Written by Kathy Lien, Chief Currency Strategist
• US Dollar Could Recover Next Week
• 2 Things Will Stop the Euro’s Rise
• Canadian Dollar Back at Parity
US Dollar Could Recover Next Week
One of the most emailed articles in the online edition of the NY Times today was a story titled Dollar Falls to a New Low against the Euro. The fact that the weakness of the dollar has hit mainstream interest illustrates the significance that it has for not only currency traders, but also for anyone with international interests, including corporations, investors and travelers. The main reason why the dollar has weakened so significantly over the past month is because the Federal Reserve has embarked on a brand new monetary policy cycle. This week’s 50bp cut of the Fed Funds and Discount rate sent three messages to the market. The first is that the Federal Reserve has adopted a new policy of being proactive and not just reactive; the second is that the outlook for the US economy could be worse than most people thought and the third is to expect more interest rate cuts in the months to come. According to Fed Fund futures, interest rates are expected to be lowered by another 50bp before the end of the year followed by another 75bp of easing in 2008. In the medium term, this will be extremely negative for the US dollar but in the week ahead, the dollar may get a chance to recover.

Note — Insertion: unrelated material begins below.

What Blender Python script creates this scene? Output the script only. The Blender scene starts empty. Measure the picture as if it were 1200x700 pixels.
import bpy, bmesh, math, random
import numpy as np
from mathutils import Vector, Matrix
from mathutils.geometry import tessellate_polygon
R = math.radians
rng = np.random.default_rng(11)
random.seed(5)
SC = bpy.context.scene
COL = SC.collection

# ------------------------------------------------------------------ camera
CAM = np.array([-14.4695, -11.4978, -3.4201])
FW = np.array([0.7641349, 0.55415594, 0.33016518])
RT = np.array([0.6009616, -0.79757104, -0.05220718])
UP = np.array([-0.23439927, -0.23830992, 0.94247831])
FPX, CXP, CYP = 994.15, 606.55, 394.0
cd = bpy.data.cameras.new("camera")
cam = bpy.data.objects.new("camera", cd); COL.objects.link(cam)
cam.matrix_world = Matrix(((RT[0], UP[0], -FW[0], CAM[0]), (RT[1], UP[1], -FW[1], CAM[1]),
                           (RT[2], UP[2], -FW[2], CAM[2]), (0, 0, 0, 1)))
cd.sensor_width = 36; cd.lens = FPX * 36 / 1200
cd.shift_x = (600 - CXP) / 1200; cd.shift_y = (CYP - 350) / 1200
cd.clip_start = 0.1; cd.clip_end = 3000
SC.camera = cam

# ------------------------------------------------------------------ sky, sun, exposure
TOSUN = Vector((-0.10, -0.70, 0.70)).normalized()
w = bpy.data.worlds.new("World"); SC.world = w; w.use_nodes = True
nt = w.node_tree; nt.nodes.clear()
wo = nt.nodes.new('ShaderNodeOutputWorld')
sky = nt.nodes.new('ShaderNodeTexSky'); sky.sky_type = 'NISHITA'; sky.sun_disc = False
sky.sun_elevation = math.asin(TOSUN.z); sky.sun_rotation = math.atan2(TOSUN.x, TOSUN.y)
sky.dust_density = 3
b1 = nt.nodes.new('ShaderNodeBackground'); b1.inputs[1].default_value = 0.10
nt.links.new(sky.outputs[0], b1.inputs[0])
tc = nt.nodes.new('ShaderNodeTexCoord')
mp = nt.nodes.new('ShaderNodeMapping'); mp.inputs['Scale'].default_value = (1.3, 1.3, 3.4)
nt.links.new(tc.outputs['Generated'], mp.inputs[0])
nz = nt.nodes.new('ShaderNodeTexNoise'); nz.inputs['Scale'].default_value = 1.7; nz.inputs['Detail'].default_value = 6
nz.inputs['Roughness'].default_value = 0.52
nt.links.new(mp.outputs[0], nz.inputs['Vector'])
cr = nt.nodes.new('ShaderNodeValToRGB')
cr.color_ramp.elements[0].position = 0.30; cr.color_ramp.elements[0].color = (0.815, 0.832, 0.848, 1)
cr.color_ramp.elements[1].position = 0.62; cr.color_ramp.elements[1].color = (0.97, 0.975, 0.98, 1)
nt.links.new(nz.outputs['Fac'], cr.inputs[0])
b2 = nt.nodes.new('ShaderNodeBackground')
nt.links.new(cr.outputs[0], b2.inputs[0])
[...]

Although there are a number of US economic releases next week, none of these numbers are meaningful enough to shift the outlook for the US economy or change the Fed’s mind about the need to lower interest rates further. Next week’s releases are divided into 3 divisions; housing, consumer and manufacturing. The new and existing home sales data are expected to be weak, but that has pretty much been already discounted by the market. The Chicago PMI and Durable Goods data should be mixed. In the long run, the weak dollar will be a big boost for the manufacturing sector as a whole. As for the consumer data which includes consumer confidence, personal spending and personal income, confidence is likely to fall, but the spread between spending and income could narrow. There is also second quarter GDP, but that is a final number. Overall, none of these reports are market moving enough to shift the overall trend in the financial markets. The US dollar may use this opportunity to lick its wounds.